Emerging market debt moves back and forth with U.S. equities

By Reshmi Basu

New York, June 14 - Emerging market debt seesawed Wednesday as it moved in lockstep with equity markets.

The start of the session was quiet ahead of the release of the consumer price index in the United States. The Labor Department reported that core inflation, which excludes food and energy costs, jumped 0.3% in May, above market expectations for a 0.2% rise.

The headline consumer price index came in line with expectations of 0.4%.

After the release of the data, the U.S. stock market was mixed as the higher inflation numbers were seen as providing more ammunition for the Federal Reserve to raise rates at its June meeting.

At first, emerging market debt shrugged off the CPI numbers, according to a trader.

The market had already discounted the fact that the numbers would be bad. And bad they were, noted market sources.

"As equities went higher, we traded better. But then as equities came off, we did. We're still tracking the equity market. Whatever that's doing, we're following along," the trader added.

"No technical reason that we're lower," he remarked.

But then U.S. stocks reversed fortunes in late afternoon, buoyed by a rally in shares of Boeing Co.

At session's end, the Dow Jones Industrial Average was up 110.78 to close at 10,816.92 points while the Nasdaq ended an eight-session losing streak.

That gave some respite to the rest of the markets as well as Latin America, according to Enrique Alvarez, Latin America debt strategist for research firm IDEAglobal.

But overall sources described the session as once again a market with no conviction, with the moves in sovereign debt simply mirrored equities.

Spreads on the JP Morgan EMBI+ index were quoted tighter by seven basis points on the day in late afternoon trade, according to a market source. The EMBI+ was down 0.02% at the close of the session.

"You had two effects: essentially the rebound effect coming from the U.S. rebound in equities and the already absorbed CPI number while on the other side you had the 10-year [U.S. Treasury note] coming off of 5% all the way back to 5.07%," remarked Alvarez.

The bellwether Brazilian bond due 2040 was spotted down 0.10 to 123.05 bid, 123.15 offered.

Both Colombia and Mexico traded down in tandem with U.S. Treasury weakness.

The Colombian bond due 2033 was seen down 0.25 to 127.25 bid, 128.25 offered while the Mexican bond due 2033 fell 0.60 to 105 bid, 105.50 offered. The Venezuelan bond due 2027 was spotted down 0.30 to 119.10 bid, 119.60 offered.

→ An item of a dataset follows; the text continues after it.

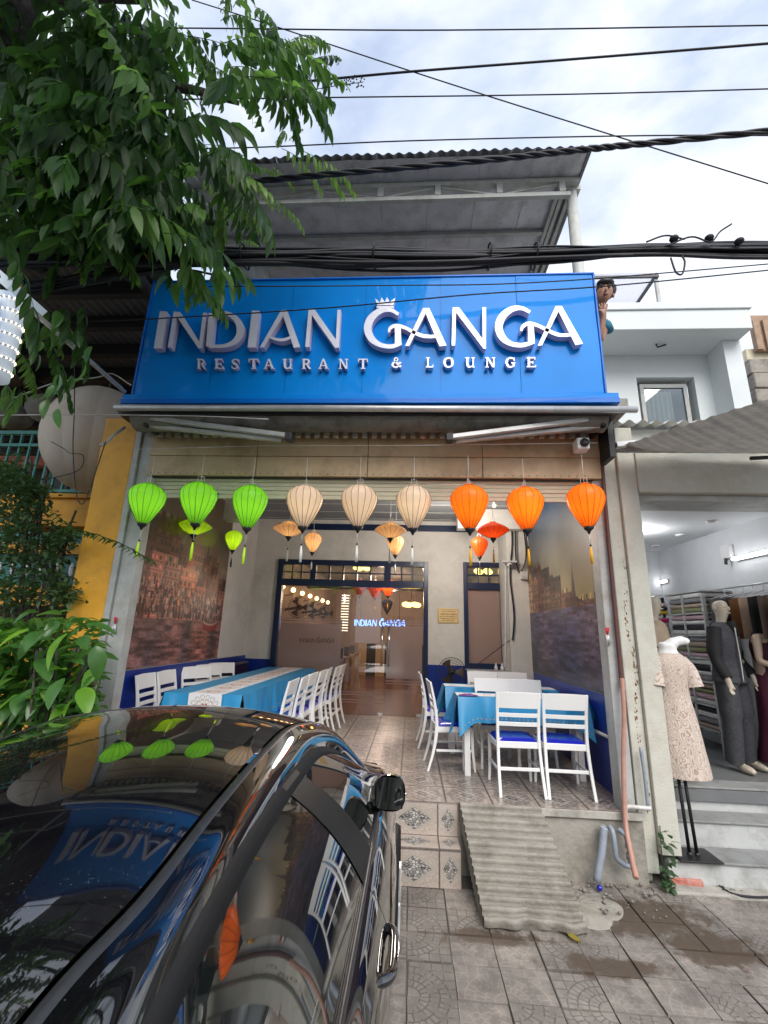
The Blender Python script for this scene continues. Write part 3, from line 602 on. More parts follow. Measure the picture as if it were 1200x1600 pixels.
# front wall piece under the step edge right (concrete) -> part of floor slab; door joinery
dj = thing('door_frame', 'navy blue timber door frame with small transom panes', 'door frame', (-1.1, YB, 0))
def dpart(mb, n_, m_, **k): return mb.build(n_, m_, dj, **k)
y0, y1 = YB-0.05, YB+0.1
for (a, b, z0, z1) in ((-2.47, -2.37, 0, 2.65), (0.22, 0.30, 0, 2.65)): dpart(MB().box(a, b, y0, y1, z0, z1), 'jamb', 'navy_frame', bevel=0.006)
dpart(MB().box(-2.37, 0.22, y0+0.004, y1, 2.55, 2.649), 'head', 'navy_frame', bevel=0.006); dpart(MB().box(-2.37, 0.22, y0+0.004, y1, 2.17, 2.29), 'rail', 'navy_frame', bevel=0.006)
groups = ((-2.37, -1.86, 3), (-1.76, -0.50, 5), (-0.38, 0.22, 3))
for a, b in ((-1.86, -1.76), (-0.50, -0.38)): dpart(MB().box(a, b, y0+0.01, y1-0.01, 2.29, 2.55), 'mullion', 'navy_frame')
for a, b, n_ in groups:
    wd = (b-a)/n_
    dpart(MB().box(a, b, y0+0.03, y1-0.03, 2.408, 2.426), 'glazing_bar', 'navy_frame')
    for i in range(n_):
        if i: dpart(MB().box(a+i*wd-0.012, a+i*wd+0.012, y0+0.032, y1-0.032, 2.29, 2.55), 'glazing_bar', 'navy_frame')
        for z0, z1 in ((2.29, 2.408), (2.426, 2.55)): dpart(MB().box(a+i*wd+0.002, a+i*wd+wd-0.002, YB+0.02, YB+0.026, z0, z1), 'pane', 'window_glass')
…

Stoic performance by EM debt

Over the last month, the external debt market has been somewhat stoic in comparison to local markets amid the current turbulence. Emerging market debt has lagged the downturn in local markets.

Most EM countries are raising rates and that coupled with sour local markets is seen as likely to result in slower growth for emerging economies. Last week saw the European Central Bank, South Africa, South Korea and India all raise key lending rates.

"I definitely think the combination of EM central banks raising rates and EM economies slowing down spells increased risk for EM external debt markets, but it will take some time before these dangers play out," said an emerging market analyst.

"EM external debt spreads still reflect an almost perfect outlook for EM fundamentals, even though those fundamentals are about to take a beating when local rates go up, tax revenues fade on weaker economies, and export growth slows down on weaker commodities prices," he added.

"For now, though, the technicals in EM external debt are excellent, especially with the Brazilian Treasury lined up to buy the market on dips, and that will help this market weather any further volatility, at least in the short term."